My personal views on a variety of matters ranging from popular culture to quantum physics to religion to politics to history to bushido to ... well, whatever I feel like, really. Warning: we all have agendas. Trust no one totally, myself most specifically included. Email me at wbrerwolf at gmail.com

Monday, April 11, 2005

To All The Girls I've Loved Before - College

It was the damnedest thing: in the middle of the college snack bar, surrounded by dozens of witnesses, my body tried to kill D.

I believed at the time that the major part of why this happened was that D was sleeping with M and I was obsessed with M. Mature reflection over a period of decades tells me that this was, at most, a contributing factor, not the main reason. The main reason was that I had, without proper guidance, reached the level of an intermediate student of violence. It was widely known in medieval Japanese martial arts texts that an intermediate student had achieved sufficient skills to be dangerous without the control which a more advanced student or a master possessed. Indeed, much of the training a beginning student receives is intended to erode whatever controls he already possesses in order to allow the student to survive a life and death struggle. And, as a self-taught student of violence, I had managed to erode the controls my parents and society had instilled in me without providing new controls which would allow me to function as a member of society rather than a solitary killer.

So when a man who I disliked anyway (partially for sleeping with M, partly on his own merits) gestured with a knife to make a conversational point, my body reacted as though he had attempted to attack me with that knife. My body tried to drive the bones of his nose through his brain. In the meantime, my mind was screaming: NO!!!! and trying to override my reflexes while simultaneously planning an escape route. I had absolutely no intention of spending a single day in jail for killing D.

The punch landed and I waited for him to drop: he shook his head and stared at me.

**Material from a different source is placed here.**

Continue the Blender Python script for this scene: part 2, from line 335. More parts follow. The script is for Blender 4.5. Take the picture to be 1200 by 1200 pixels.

I had misapplied the blow and pulled it.

He did not die and I did not go to jail.

Indeed, the effects were far worse on me than on D. I believed that this attack was due to my irrational obsession with M. I believed that this obsession alone made me willing to kill. I lost all faith in myself as a decent human being.

It got worse.

I had fantasies about saving M from one or more large brutes, and having her see me in a new light. One day in the snack bar, I walked up to her and various other members of our student group, including M and D and made a stupid joke. D told me to back off, because M was suffering from a migraine.

D had taken over my fantasy, with himself in the hero’s role, relegating me to the role of the large brute. I suddenly realized that that was exactly where I fit: I was a monster, a brute and a thug, not a hero at all. I realized that I would always be the monster, never the hero, always the creature which women needed to be protected from, never the protector which women loved.I do not recall ever hating anyone half as much as I hated D at that instant.

So I made a snide comment and walked off.

I did not realize at the time that this was actually a positive thing: although trembling with rage, as upset as I have ever been, I did not physically harm anyone, did not kill anybody. I just shot my mouth off and acted like a jerk. At the time, I considered this the final nail in my coffin. It was actually a sign that I was beginning to develop the controls that someone like me must have in order to live in human society.

The only good thing about this whole mess was that one morning I woke up and no longer loved M. I did not hate her, did not like her, did not want to have sex with her. I was absolutely indifferent to her. I spent almost an hour just lying there, enjoying not caring anymore.

It was very like a fever breaking.

This was my college dating experience: a mitigated disaster.